Dans cet environnement d’œuvres abstraites inspirées par la lumière, les illusions d’optique et la vitesse, le regard est immédiatement attiré par un gros cube ajouré contenant des tuyaux en bois et surmonté d’un clavier de quatre octaves derrière lequel s’installera Peggy Buard : un étrange orgue positif au timbre rappelant celui d’un orgue de barbarie dont la tessiture aurait été étendue.

Le début du concert est difficile à suivre tant l’écho de ce grand espace brouille l’écoute. Pourtant l’acoustique particulière du lieu, tout l’opposé d’un auditorium classique, va se révéler être un atout créatif pour les musiciens. Alan Regardin (bugle et composition), Alexis Persigan (trombone) et  Gabriel Lemaire (saxophone baryton) pratiquent le souffle circulaire afin d’obtenir un son continu semblable aux notes infiniment soutenues de l’orgue. Le concert commence par un long bourdon, comme un fluide, lent, solennel et majestueux. Le son semble remplir progressivement l’espace, se faufilant dans tous les interstices. Les battements produits par l’interaction des harmoniques des différents instruments répercutés par l’écho rendent vivant ce son monocorde. Il faut accepter de se laisser gagner par ce son mouvant. Certains ferment les yeux, d’autres semblent prostrés. Une expérience méditative proche de la transe.
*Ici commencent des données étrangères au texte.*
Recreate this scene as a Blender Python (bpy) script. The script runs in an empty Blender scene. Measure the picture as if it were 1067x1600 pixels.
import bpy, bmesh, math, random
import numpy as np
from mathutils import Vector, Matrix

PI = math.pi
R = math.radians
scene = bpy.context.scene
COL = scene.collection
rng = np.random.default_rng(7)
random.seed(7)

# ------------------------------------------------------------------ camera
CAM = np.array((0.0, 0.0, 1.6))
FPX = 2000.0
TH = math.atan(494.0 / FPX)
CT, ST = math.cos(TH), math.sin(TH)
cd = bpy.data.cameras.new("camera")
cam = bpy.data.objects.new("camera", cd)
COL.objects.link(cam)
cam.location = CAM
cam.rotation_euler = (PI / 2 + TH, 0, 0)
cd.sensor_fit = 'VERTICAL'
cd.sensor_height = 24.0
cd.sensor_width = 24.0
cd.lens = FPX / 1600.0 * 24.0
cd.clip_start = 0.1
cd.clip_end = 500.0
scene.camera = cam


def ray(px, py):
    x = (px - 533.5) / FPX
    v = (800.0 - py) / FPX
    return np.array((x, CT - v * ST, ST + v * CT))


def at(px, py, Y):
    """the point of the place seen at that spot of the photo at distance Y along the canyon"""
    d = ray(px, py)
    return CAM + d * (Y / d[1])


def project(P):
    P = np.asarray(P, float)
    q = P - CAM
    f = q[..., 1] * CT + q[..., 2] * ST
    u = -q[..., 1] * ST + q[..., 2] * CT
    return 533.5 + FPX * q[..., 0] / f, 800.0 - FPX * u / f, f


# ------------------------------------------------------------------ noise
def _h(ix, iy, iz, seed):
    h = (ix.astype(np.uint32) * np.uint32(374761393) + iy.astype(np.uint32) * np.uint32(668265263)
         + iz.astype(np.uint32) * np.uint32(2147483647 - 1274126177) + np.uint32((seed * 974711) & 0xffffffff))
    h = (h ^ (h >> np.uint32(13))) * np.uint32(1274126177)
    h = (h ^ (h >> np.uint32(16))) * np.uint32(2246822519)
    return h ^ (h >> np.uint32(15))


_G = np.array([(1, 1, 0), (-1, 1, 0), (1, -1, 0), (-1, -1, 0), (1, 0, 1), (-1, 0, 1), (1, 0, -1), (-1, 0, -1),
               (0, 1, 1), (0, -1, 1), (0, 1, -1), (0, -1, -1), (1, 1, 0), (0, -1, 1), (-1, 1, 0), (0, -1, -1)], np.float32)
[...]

Les musicien·ne·s en arc de cercle échangent des signes et des regards. Lentement, instrument par instrument, les notes évoluent. À chaque accord, le paysage sonore créé par les interférences se transforme. On remarque de nouvelles textures, de nouveaux détails. Il faut être totalement disponible pour cette musique faite d’infimes variations, parfaitement en accord avec les œuvres exposées alentour.  Peu à peu des ruptures apparaissent, une suite de notes se forme et se répète. Émergeant du magma fluide, on croit sentir un gigantesque golem se dresser maladroitement et entreprendre une marche mal assurée

Puis la tempête se calme, les instruments se taisent un à un, il ne reste bientôt plus que le son flûté de l’orgue, la pièce se termine. Les spectateur·rice·s émergent de leur rêverie. Aux murs, les œuvres semblent un peu différentes : parfois le regard passe aussi par l’oreille.